- **SUPPLIED MATERIAL**
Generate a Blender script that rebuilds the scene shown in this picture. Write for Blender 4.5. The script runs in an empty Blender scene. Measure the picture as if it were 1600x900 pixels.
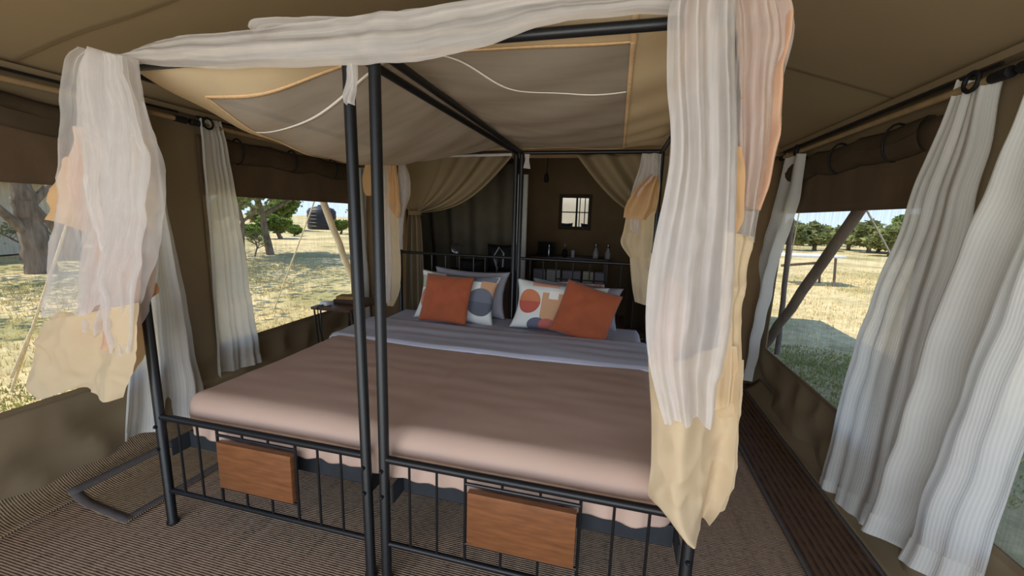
import bpy, bmesh, math, random
from mathutils import Vector, Matrix, noise

# ------------------------------------------------------------------ camera, world, sun, exposure
SC = bpy.context.scene
COL = SC.collection
F = 636.7737
R3 = ((0.9686054563737181, 0.06952066539671745, -0.2386846182012128),
      (0.24694372359598024, -0.15831457836990684, 0.9560100897229644),
      (0.02867520286960885, -0.9849382576376837, -0.17051205641253198))
CAM = Vector((0, 0, 1.5))
cd = bpy.data.cameras.new('camera'); cam = bpy.data.objects.new('camera', cd); COL.objects.link(cam)
cd.sensor_fit = 'HORIZONTAL'; cd.sensor_width = 36; cd.lens = F / 1600 * 36; cd.clip_start = .02; cd.clip_end = 400
m = Matrix([[R3[i][0], -R3[i][1], -R3[i][2], CAM[i]] for i in range(3)] + [[0, 0, 0, 1]])
cam.matrix_world = m
SC.camera = cam
SC.view_settings.view_transform = 'Standard'; SC.view_settings.look = 'None'
SC.view_settings.gamma = 1; SC.view_settings.use_curve_mapping = False
SC.view_settings.exposure = 0.70
SC.cycles.transparent_max_bounces = 24
SC.cycles.max_bounces = 10
SC.cycles.diffuse_bounces = 6

world = bpy.data.worlds.new('world'); SC.world = world; world.use_nodes = True
wn = world.node_tree; bg = wn.nodes['Background']
tcw = wn.nodes.new('ShaderNodeTexCoord'); spw = wn.nodes.new('ShaderNodeSeparateXYZ'); rpw = wn.nodes.new('ShaderNodeValToRGB')
wn.links.new(tcw.outputs['Generated'], spw.inputs[0]); wn.links.new(spw.outputs[2], rpw.inputs[0]); wn.links.new(rpw.outputs[0], bg.inputs[0])
rpw.color_ramp.elements[0].position = 0; rpw.color_ramp.elements[0].color = (.62, .76, .94, 1)
rpw.color_ramp.elements[1].position = .9; rpw.color_ramp.elements[1].color = (.20, .37, .74, 1)
e_ = rpw.color_ramp.elements.new(.22); e_.color = (.42, .60, .90, 1)
bg.inputs[1].default_value = 0.95

sd = bpy.data.lights.new('sun', 'SUN'); sun = bpy.data.objects.new('sun', sd); COL.objects.link(sun)
sd.energy = 4.0; sd.angle = math.radians(.6); sd.color = (1, .94, .82)
SUN_TO = Vector((-.80, -.28, 1.22)).normalized()      # towards the sun
sun.rotation_euler = SUN_TO.to_track_quat('Z', 'Y').to_euler()

# area fill added to boost daylight from the open tent front, behind the camera
ad = bpy.data.lights.new('entrance_fill', 'AREA'); al = bpy.data.objects.new('entrance_fill', ad); COL.objects.link(al)
ad.shape = 'RECTANGLE'; ad.size = 3.6; ad.size_y = 1.7; ad.energy = 46; ad.color = (.94, .97, 1)
al.location = (-.6, -1.5, 1.05); al.rotation_euler = (math.radians(86), 0, 0)

# ------------------------------------------------------------------ helpers
def at(px, py, ax, val):
    """point where the sight line of a pixel meets the real plane coordinate[ax] = val"""
    c = (px - 800, py - 450, F)
    r = Vector([sum(R3[i][j] * c[j] for j in range(3)) for i in range(3)])
    return CAM + r * ((val - CAM[ax]) / r[ax])

def lin(c):
    return tuple((v / 255 / 12.92 if v / 255 <= .04045 else ((v / 255 + .055) / 1.055) ** 2.4) for v in c)

def mat(name, rgb, rough=.8, metal=0, var=.12, scale=30, stretch=(1, 1, 1), bump=.0, bscale=None, coat=0, trans=0, alpha=1.0, coord='Object', spec=.3):
    mt = bpy.data.materials.new(name); mt.use_nodes = True
    n = mt.node_tree; N = n.nodes; L = n.links; N.clear()
    out = N.new('ShaderNodeOutputMaterial'); b = N.new('ShaderNodeBsdfPrincipled')
    b.inputs['Roughness'].default_value = rough; b.inputs['Metallic'].default_value = metal
    b.inputs['Coat Weight'].default_value = coat; b.inputs['Specular IOR Level'].default_value = spec
    tc = N.new('ShaderNodeTexCoord'); mp = N.new('ShaderNodeMapping'); mp.inputs['Scale'].default_value = stretch
    L.new(tc.outputs[coord], mp.inputs[0])
    ns = N.new('ShaderNodeTexNoise'); ns.inputs['Scale'].default_value = scale; ns.inputs['Detail'].default_value = 5
    L.new(mp.outputs[0], ns.inputs[0])
    cr = N.new('ShaderNodeMapRange'); cr.inputs[1].default_value = .3; cr.inputs[2].default_value = .7
    cr.inputs[3].default_value = 1 - var; cr.inputs[4].default_value = 1 + var
    L.new(ns.outputs[0], cr.inputs[0])
    vm = N.new('ShaderNodeVectorMath'); vm.operation = 'SCALE'; vm.inputs[0].default_value = lin(rgb)
    L.new(cr.outputs[0], vm.inputs['Scale']); L.new(vm.outputs[0], b.inputs['Base Color'])
    if bump:
        bn = N.new('ShaderNodeTexNoise'); bn.inputs['Scale'].default_value = bscale or scale * 4; bn.inputs['Detail'].default_value = 4
        L.new(mp.outputs[0], bn.inputs[0])
        bp = N.new('ShaderNodeBump'); bp.inputs['Strength'].default_value = bump; bp.inputs['Distance'].default_value = .01
        L.new(bn.outputs[0], bp.inputs['Height']); L.new(bp.outputs[0], b.inputs['Normal'])
    sh = b
    if trans:
        tr = N.new('ShaderNodeBsdfTranslucent'); L.new(vm.outputs[0], tr.inputs[0])
        mx = N.new('ShaderNodeMixShader'); mx.inputs[0].default_value = trans
        L.new(b.outputs[0], mx.inputs[1]); L.new(tr.outputs[0], mx.inputs[2]); sh = mx
    if alpha < 1:
        tp = N.new('ShaderNodeBsdfTransparent'); mx = N.new('ShaderNodeMixShader'); mx.inputs[0].default_value = alpha
        L.new(tp.outputs[0], mx.inputs[1]); L.new(sh.outputs[0], mx.inputs[2]); sh = mx
    L.new(sh.outputs[0], out.inputs[0])
    mt['vm'] = 0
    return mt

def nodes(mt):
    n = mt.node_tree; return n, n.nodes, n.links

def find(mt, t):
    return next(x for x in mt.node_tree.nodes if x.bl_idname == t)

MT = {}
MT['canvas'] = mat('tan_canvas', (138, 121, 94), .85, var=.08, scale=1.6, bump=.18, bscale=5, trans=.10)
MT['canvas_in'] = mat('inner_canvas', (128, 104, 74), .85, var=.10, scale=2, bump=.25, bscale=5, trans=.04)
MT['canvas_low'] = mat('lower_wall_canvas', (124, 106, 80), .8, var=.12, scale=3, bump=.25, bscale=6)
MT['roof'] = mat('roof_canvas', (152, 134, 104), .85, var=.06, scale=1.2, bump=.10, bscale=3, trans=.16)
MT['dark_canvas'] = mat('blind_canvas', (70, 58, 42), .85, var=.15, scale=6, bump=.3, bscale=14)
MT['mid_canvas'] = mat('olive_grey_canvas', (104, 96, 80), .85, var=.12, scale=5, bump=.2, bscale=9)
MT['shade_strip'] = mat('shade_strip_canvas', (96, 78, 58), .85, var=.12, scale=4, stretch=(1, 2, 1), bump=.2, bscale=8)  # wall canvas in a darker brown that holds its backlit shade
MT['black'] = mat('black_metal', (26, 27, 29), .38, 0.25, var=.1, scale=40, bump=.04, bscale=120, spec=.5)
MT['slate'] = mat('slate_paint', (48, 52, 56), .5, var=.12, scale=12)
MT['wood'] = mat('varnished_wood', (124, 78, 46), .32, var=.25, scale=9, stretch=(1, 1, 7), bump=.05, bscale=30, coat=.3, spec=.5)
MT['dark_wood'] = mat('dark_wood', (82, 56, 38), .45, var=.25, scale=14, stretch=(1, 6, 6), spec=.4)
MT['pole_wood'] = mat('pole_wood', (150, 126, 92), .6, var=.12, scale=20)
MT['pink'] = mat('dusty_pink_cotton', (192, 163, 146), .75, var=.03, scale=3, bump=.12, bscale=3.5, spec=.2)
MT['grey_sheet'] = mat('grey_cotton', (190, 192, 206), .75, var=.03, scale=3, bump=.12, bscale=4, spec=.2)
MT['grey_pillow'] = mat('grey_pillow_cotton', (160, 158, 168), .8, var=.05, scale=5, bump=.4, bscale=9)
MT['orange'] = mat('burnt_orange_velvet', (160, 82, 50), .8, var=.10, scale=10, bump=.15, bscale=40)
MT['orange'].node_tree.nodes['Principled BSDF'].inputs['Sheen Weight'].default_value = .25
MT['peach'] = mat('peach_cotton', (230, 208, 172), .8, var=.03, scale=6, bump=.12, bscale=10, trans=.35, spec=.1)
MT['peach_deep'] = mat('apricot_cotton', (226, 186, 140), .8, var=.04, scale=6, bump=.12, bscale=10, trans=.35, spec=.1)
MT['peach_pink'] = mat('pinkish_peach_cotton', (228, 188, 158), .8, var=.03, scale=6, bump=.12, bscale=10, trans=.35, spec=.1)
MT['seam'] = mat('apricot_seam', (222, 186, 142), .8, var=.1, scale=60)
MT['piping'] = mat('white_tape', (236, 230, 220), .8, var=.03)
MT['net'] = mat('white_net', (230, 224, 220), .9, var=.03, scale=20, trans=.35, alpha=.78, spec=.05)
MT['net_thin'] = mat('thin_white_net', (230, 225, 222), .9, var=.03, scale=20, trans=.35, alpha=.52, spec=.05)
MT['roof_net'] = mat('canopy_net', (206, 196, 184), .9, var=.05, scale=3, trans=.4, alpha=.72, spec=.05)
MT['curtain'] = mat('white_ribbed_voile', (238, 237, 231), .85, var=.03, scale=6, trans=.35, alpha=.93, spec=.1)
MT['mesh'] = mat('insect_mesh', (96, 92, 86), .8, var=.3, scale=30, stretch=(1, 1, .12), alpha=.15, spec=.1)
MT['binding'] = mat('grey_binding', (92, 86, 84), .85, var=.1, scale=40)
MT['hide_black'] = mat('black_nylon', (20, 20, 22), .7, var=.2, scale=30)
MT['steel'] = mat('brushed_steel', (170, 172, 176), .25, .9, var=.05)
MT['glass'] = mat('clear_glass', (220, 226, 230), .05, 0, var=.0, alpha=.35, spec=.8)
MT['bark'] = mat('grey_bark', (128, 112, 96), .95, var=.45, scale=9, stretch=(1, 1, .25), bump=.9, bscale=14)
MT['leaf_a'] = mat('acacia_leaf', (118, 138, 62), .7, var=.35, scale=1.5, trans=.35)
MT['leaf_b'] = mat('dusty_leaf', (140, 146, 92), .7, var=.35, scale=1.5, trans=.35)
MT['white_wood'] = mat('pale_timber', (224, 214, 204), .8, var=.2, scale=6, stretch=(1, 1, .2), bump=.3, bscale=20)
MT['grey_wood'] = mat('weathered_timber', (120, 106, 96), .85, var=.25, scale=8, stretch=(1, 1, .2), bump=.4, bscale=20)
MT['rope'] = mat('sisal_rope', (226, 212, 184), .9, var=.15, scale=60)
MT['tank'] = mat('black_plastic', (46, 46, 50), .5, var=.1)
MT['white_paint'] = mat('white_painted_metal', (226, 230, 232), .4, var=.05)
MT['thatch'] = mat('orange_thatch', (178, 134, 84), .95, var=.25, scale=6)
MT['tent_pale'] = mat('pale_tent_cloth', (206, 198, 178), .9, var=.08, scale=3)
MT['brown_box'] = mat('brown_leather', (64, 48, 40), .6, var=.15)
MT['tan_bag'] = mat('tan_fabric', (150, 116, 62), .8, var=.2, scale=20)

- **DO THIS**
Wherever a line in the data above holds "scene", copy that line.

- **WRITTEN ANSWER**
Generate a Blender script that rebuilds the scene shown in this picture. Write for Blender 4.5. The script runs in an empty Blender scene. Measure the picture as if it were 1600x900 pixels.
SC = bpy.context.scene